Relying on facts and figures, or using wonky policy lingo may turn your audience off. Our messages should focus on the brownie, not the recipe to make it. Focus on the end result, our shared vision, and avoid getting stuck in the weeds of how we’re going to get there. 

Building commonality and pointing to our connection as fellow human beings is crucial. In Invisible People’s 2020 report What America Thinks About Homelessness, they suggest “emphasizing ways in which housed and homeless people share the same struggles and hopes provides an on-ramp to empathy.” 

When Advisory Committee member Michael Jackson shared his story in the New York Daily News earlier this month, he used the values of community and family that almost everyone can relate to to connect with his audience. He says, “I know more than most people that having a home is the soil from which families and communities either grow or wither.” 

Through our national narrative research, we found that value statements that invoke a shared desire for everyone to get and keep a roof over their heads resonate with a majority of adults. 

“No matter our race, gender, or income we all want to get and keep a roof over our heads.”

All of the top messages from our research include value statements, especially our Housing First message. It begins “Whether we are black or white, Latino or Asian, native or newcomer, most of us want the best for our families.”

By starting with this common value of providing for our families, it is easier for the audience to understand how challenges to this value are the result of systemic or institutional barriers rather than individual failings. 

Read more about our narrative research here

Most Americans recognize that housing is a human need. It is our job to help them move away from the conflicting idea that housing is a commodity and think of home as a place that provides the safety and stability necessary for a bright future.

When crafting our messages, we should emphasize the opportunities that home allows for each of us – including the next generation of children – to pursue our dreams and plan for the future.

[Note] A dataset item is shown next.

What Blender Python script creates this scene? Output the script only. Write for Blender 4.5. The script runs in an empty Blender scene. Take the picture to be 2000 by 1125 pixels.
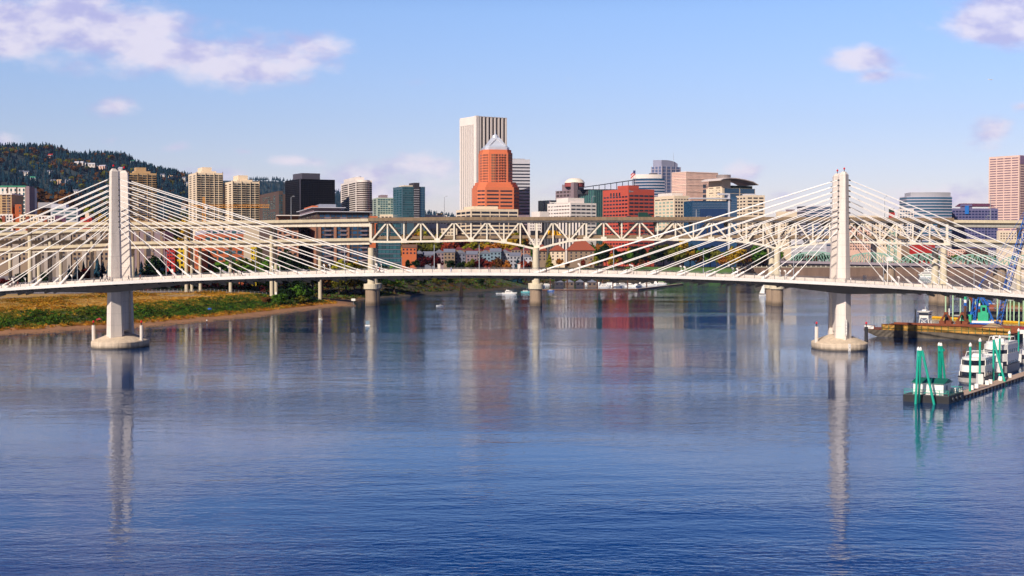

Housing provides a benefit to the whole community, so avoid ‘us’ vs. ‘them’ rhetoric. Using the values of community and interdependence, we should avoid framing ‘affordable housing’ as something that is provided by one group to another.

Equitable access to housing represents justice and fairness. The Opportunity Agenda suggests focusing on “opportunity values” like equality, mobility, community, and security – values that are rooted in the idea that everyone should have the opportunity to reach their full potential. 

CEO of the King County Regional Homelessness Authority Marc Dones relies heavily on these opportunity values in his op-ed in Blavity. He connects with us around our shared ideals of equity and inclusion, but pushes us to move from words to action, to ensure opportunity in “education and income to how long we live.”

Housing Justice Narrative Initiative identified five top values-based messages

All children deserve a roof over their head and a safe place to live.
(75% strongly agree, 93% agree)

Like air to breathe and food to eat, safe shelter is a basic human need.
(65% strongly agree, 92% agree)

Without a job, you are likely to struggle holding down housing.
(64% strongly agree, 90% agree)

Being denied where to live because of race, family status, or disability is discrimination.
(62% strongly agree, 84% agree)

Everyone should have a safe, stable place to call home.
(62% strongly agree, 84% agree)

Lastly, make sure you craft messages to the specific audience you are trying to reach and the goals you are trying to achieve. Shift the Bay created a helpful guide for messaging to different audiences: base, persuadables and opposition.